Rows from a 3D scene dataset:
******************************
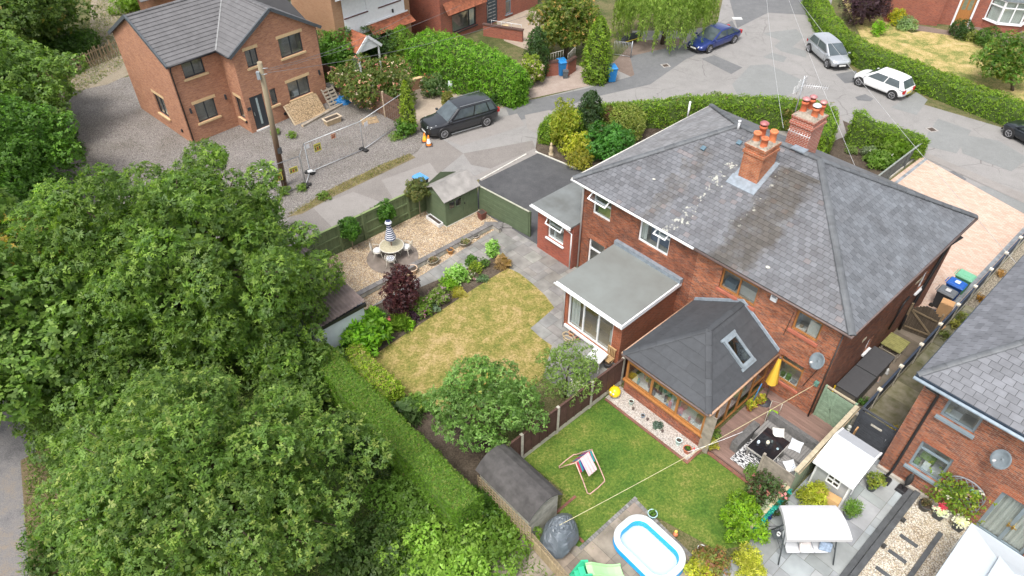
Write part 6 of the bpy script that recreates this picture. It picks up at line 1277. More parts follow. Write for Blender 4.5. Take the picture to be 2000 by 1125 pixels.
# ================================================================== BINS
def bin_(label,px,py,rz,body,lid,h=1.05,s=1.0,g='wheeled bins',fr=None,xy=None,sticker=None):
    p=G(px,py) if xy is None else M.W(*xy); t=thing('wheelie_bin',label,'wheelie bin',p,math.radians(rz),g); w_,d_=.29*s,.35*s
    bm=plain('bin plastic',(1,1,1),.5,var=.06); b=MB(); b.hexa([(-w_*.78,-d_*.72,.04),(w_*.78,-d_*.72,.04),(w_*.78,d_*.8,.04),(-w_*.78,d_*.8,.04),(-w_,-d_,h*.92),(w_,-d_,h*.92),(w_,d_,h*.92),(-w_,d_,h*.92)],0,body); b.box(-w_-.025,-d_-.025,h*.88,w_+.025,d_+.025,h*.92,0,body); b.build('body',bm,t,bevel=.015)
    b=MB(); b.hexa([(-w_-.03,-d_-.05,h*.925),(w_+.03,-d_-.05,h*.925),(w_+.03,d_+.05,h*.925),(-w_-.03,d_+.05,h*.925),(-w_*.9,-d_*.9,h),(w_*.9,-d_*.9,h),(w_*.9,d_*.95,h*1.02),(-w_*.9,d_*.95,h*1.02)],0,lid); b.box(-w_*.5,-d_*.5,h,w_*.5,d_*.4,h*1.03,0,lid); b.build('lid',bm,t,bevel=.015)
    b=MB(); b.tube([(-w_*.8,d_+.1,h*.93),(w_*.8,d_+.1,h*.93)],.02,6,0,lid); b.build('handle',bm,t)
    for sd_ in (-1,1): b=MB(); b.tube([(sd_*w_*.8,d_*.85,.11),(sd_*(w_*.8+.07),d_*.85,.11)],.11,12); b.build('wheel',RUBBER,t)
    if sticker: b=MB(); b.box(-.12,-.12,h*1.032,.12,.1,h*1.036,0,sticker); b.build('sticker',bm,t)
    return t
BL=(.01,.13,.45); BL2=(.02,.20,.50); GY=(.07,.08,.09)
bin_('blue wheelie bin beside the brown garden gate',1097,146,20,BL2,BL2,h=1.15,s=1.1)
bin_('blue wheelie bin standing alone on the pavement beside the bright conifer',1193,158,10,BL2,BL2,h=1.15,s=1.12)
bin_('black-bodied bin with pale blue lid in the lane behind the green shed',824,375,48,(.02,.02,.022),(.10,.30,.60))
bin_('green-lidded wheelie bin, furthest of the row behind the cardboard box',0,0,42,(.10,.30,.17),(.16,.42,.26),xy=(13.75,12.3))
bin_('dark blue wheelie bin in the row on the block paving',0,0,42,(.01,.06,.22),(.01,.10,.42),xy=(13.7,11.4),sticker=(.6,.65,.75))
bin_('grey wheelie bin, nearest large one to the arched gate',0,0,42,(.03,.035,.04),(.12,.13,.14),xy=(13.65,10.5),sticker=(.5,.5,.5))
bin_('green-topped bin behind the dark hatchback at the right edge',1995,232,20,(.05,.25,.10),(.06,.30,.12))
t=mthing('food_caddy','small dark caddy bin with a white sticker beside the arched gate','bin',13.55,9.3,0,5)
b=MB(); b.hexa([(-.16,-.18,0),(.16,-.18,0),(.16,.18,0),(-.16,.18,0),(-.2,-.22,.42),(.2,-.22,.42),(.2,.22,.42),(-.2,.22,.42)]); b.build('body',plain('dark blue plastic',(.02,.035,.06),.4),t,bevel=.02); b=MB(); b.box(-.22,-.24,.42,.22,.24,.48); b.build('lid',plain('dark blue plastic',(.02,.035,.06),.4),t,bevel=.02); b=MB(); b.box(-.1,-.1,.481,.1,.1,.485); b.build('sticker',WHITE,t)
t=thing('small_bin','small dark grey caddy beside the blue bin at the brown gate','bin',G(1104,152)); b=MB(); b.hexa([(-.17,-.17,0),(.17,-.17,0),(.17,.17,0),(-.17,.17,0),(-.2,-.2,.5),(.2,-.2,.5),(.2,.2,.5),(-.2,.2,.5)],0,(1,1,1)); b.build('body',plain('grey plastic',(.09,.10,.11),.5),t,bevel=.02); b=MB(); b.box(-.21,-.21,.5,.21,.21,.56); b.build('lid',plain('grey plastic',(.09,.10,.11),.5),t)
CARD=plain('cardboard',(.42,.26,.13),.85,var=.12,ns=3)
t=mthing('cardboard_box','tall open cardboard box leaning by the fence next to the bins','box',14.0,9.75,0,8)
b=MB(); b.cbox(0,0,0,.55,.45,1.0); b.build('carton',CARD,t); b=MB(); b.cbox(0,.0,1.0,.5,.4,.02,0,0,(1.2,1.1,1.0)); b.build('flap',CARD,t)
t=mthing('cardboard_box','low open cardboard box beside the arched gate','box',14.05,8.95,0,-12); b=MB(); b.cbox(0,0,0,.5,.4,.32); b.build('carton',CARD,t); b=MB(); b.cbox(.33,0,.28,.2,.4,.02,0,0,None,Matrix.Rotation(.5,3,'Y')); b.cbox(-.33,0,.28,.2,.4,.02,0,0,None,Matrix.Rotation(-.5,3,'Y')); b.build('flap',CARD,t)
# ================================================================== FENCES, WALLS AND GATES
GREENF=plain('sage green paint',(.125,.165,.075),.75,var=.22,ns=5,stretch=(6,6,.5))
GREEND=plain('shed green paint',(.10,.135,.075),.7,var=.15,ns=3,bd=.003)
t=mthing('green_fence','sage green vertical board fence with posts along the lane','fence',-9.0,-11.0,0,0)
y=0
for i in range(7):
    y0=i*1.42; y1=min(y0+1.42,8.6)
    if y0>=8.6: break
    b=MB(); k=0
    yy=y0+.06
    while yy<y1-.05:
        b.box(-.04-.01*(k%2),yy,.12,-.015-.01*(k%2),yy+.118,1.62,0,(random.uniform(.85,1.12),)*3); yy+=.12; k+=1
    b.box(-.015,y0+.06,.35,.03,y1-.02,.43); b.box(-.015,y0+.06,.95,.03,y1-.02,1.03); b.box(-.015,y0+.06,1.5,.03,y1-.02,1.57); b.box(-.08,y0,1.62,.04,y1,1.65,0,(1.5,1.5,1.3)); b.build('fence_panel',GREENF,t)
    b=MB(); b.box(-.03,y0-.03,0,.09,y0+.07,1.68); b.build('post',GREENF,t); b=MB(); b.box(-.06,y0+.05,.0,.0,y1,.13,0,(.9,.9,.9)); b.build('gravel_board',GREENF,t)
b=MB(); b.box(-.03,8.55,0,.09,8.65,1.68); b.build('post',GREENF,t)
t=mthing('green_gate_panel','plain green boarded double fence panel between the shed and tarmac drive','fence',-7.0,-.5,0,5.5)
b=MB(); 
for j in range(11): b.box(0,-.03-.004*(j%2),.05+j*.14,3.6,0,.185+j*.14,0,(random.uniform(.92,1.08),)*3)
b.build('boards',GREEND,t); b=MB(); b.box(0,-.05,1.6,3.62,.03,1.64); b.build('capping',plain('pale rail',(.4,.4,.32)),t)
for x in (-.05,1.8,3.6): b=MB(); b.box(x,.0,0,x+.09,.09,1.62); b.build('post',GREEND,t)
# low retaining wall of the gravel terrace
t=mthing('low_wall','low white-faced garden wall with grey coping along the golden gravel','wall',-5.3,-9.6,0)
b=MB(); b.box(-.1,0,0,.06,8.5,.24); b.build('wall',plain('dirty white wall',(.48,.47,.44),.9,var=.35,ns=4),t)
b=MB(); y=0
while y<8.4: w_=random.uniform(.5,.62); b.box(-.2,y,.24,.09,min(y+w_-.02,8.45),.29,0,(random.uniform(.8,1.15),)*3); y+=w_
b.box(-.1,8.45,.24,.62,8.65,.288); b.build('coping',plain('grey coping',(.17,.16,.155),.9,var=.3),t)
b=MB(); b.box(.0,8.47,0,.6,8.62,.235); b.build('return_wall',CONC,t)
for k,(x,y_) in enumerate(((-5.35,-.95),(-5.0,-.55))):
    t=mthing('stone_step',('lower' if k else 'upper')+' stone step at the top of the garden path beside the green panel','step',x,y_,0,45); b=MB(); b.box(-.5,-.2,0,.5,.2,.16-.07*k); b.build('tread',plain('grey coping',(.17,.16,.155)),t)
# brown panel fence with concrete posts between the gardens
BRF=plain('brown fence',(.085,.042,.032),.8,var=.3,ns=5,stretch=(1,4,1)); CPOST=plain('concrete post',(.48,.45,.38),.9,var=.25,ns=6)
t=mthing('brown_fence','dark brown panel fence with concrete posts dividing the two lawns','fence',6.65,-11.9,0)
for i in range(5):
    y0=i*1.9; L_=1.78 if i<4 else 1.3
    b=MB(); b.box(-.06,y0-.06,0,.06,y0+.06,1.62); b.build('post',CPOST,t); b=MB(); b.box(-.025,y0+.06,0,.025,y0+L_+.06,.28); b.build('gravel_board',CPOST,t)
    b=MB()
    for j in range(9): b.hexa([(-.012,y0+.06,.28+j*.145),(.03,y0+.06,.28+j*.145),(.03,y0+.06+L_,.28+j*.145),(-.012,y0+.06+L_,.28+j*.145),(-.012,y0+.06,.43+j*.145),(.008,y0+.06,.43+j*.145),(.008,y0+.06+L_,.43+j*.145),(-.012,y0+.06+L_,.43+j*.145)],0,(random.uniform(.85,1.15),)*3)
    for k in range(5): b.box(.028,y0+.06+k*(L_-.05)/4,.28,.05,y0+.11+k*(L_-.05)/4,1.58)
    b.box(-.03,y0+.06,1.57,.055,y0+.06+L_,1.62); b.build('fence_panel',BRF,t)
b=MB(); b.box(-.06,8.3,0,.06,8.42,1.62); b.build('post',CPOST,t)
# alley fence (slate blue panels, white-capped concrete posts)
BLF=plain('slate blue fence',(.035,.045,.065),.75,var=.25,ns=5)
t=mthing('alley_fence','dark blue-grey fence with pale concrete posts between the alley and the weathered house path','fence',14.4,.5,0)
for i in range(13):
    y0=i*1.85; b=MB(); b.box(-.06,y0-.06,0,.06,y0+.06,1.1); b.box(-.08,y0-.08,1.1,.08,y0+.08,1.18,0,(1.5,1.5,1.5)); b.build('post',CPOST,t)
    if i==12: break
    b=MB()
    for j in range(5): b.box(-.02,y0+.06,.3+j*.15,.02+.006*(j%2),y0+1.79,.445+j*.15,0,(random.uniform(.85,1.1),)*3)
    b.box(-.04,y0+.06,1.03,.045,y0+1.79,1.07,0,(1.1,1.2,1.3)); b.build('fence_panel',BLF,t); b=MB(); b.box(-.025,y0+.06,0,.025,y0+1.79,.28); b.build('gravel_board',CPOST,t)
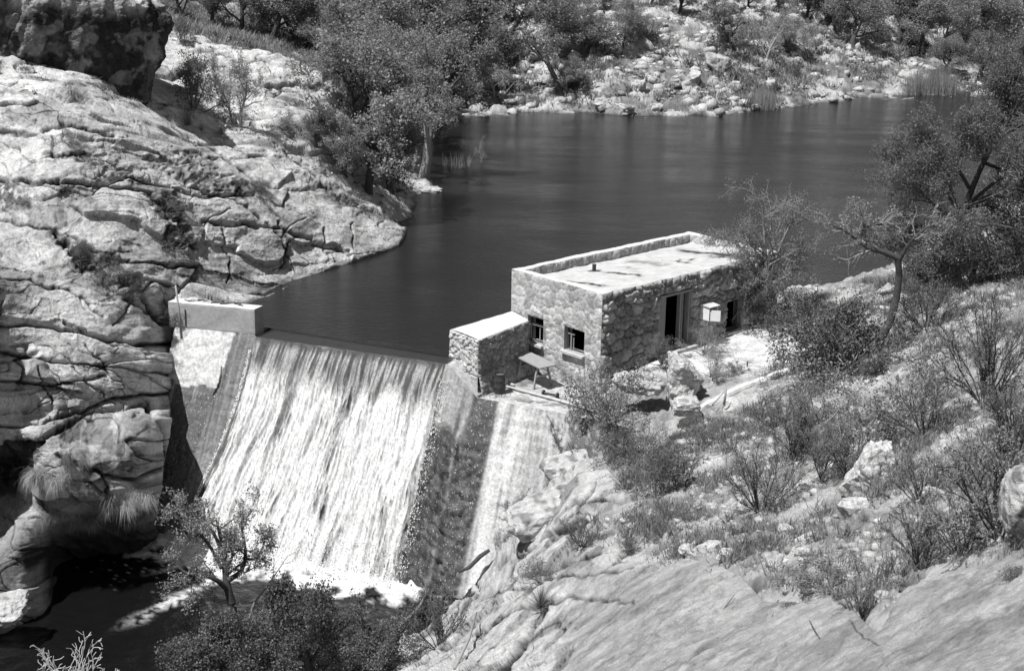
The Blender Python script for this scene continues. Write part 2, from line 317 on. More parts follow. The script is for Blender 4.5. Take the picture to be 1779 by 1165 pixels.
******************************
### REQUIREMENTS
Identify each line containing the string "Blender" and copy it out.

### SOLUTION TO THIS PROBLEM
Write part 6 of the bpy script that recreates this picture. It picks up at line 1277. More parts follow. Write for Blender 4.5. Take the picture to be 2000 by 1125 pixels.
The Blender Python script for this scene continues. Write part 2, from line 317 on. More parts follow. The script is for Blender 4.5. Take the picture to be 1779 by 1165 pixels.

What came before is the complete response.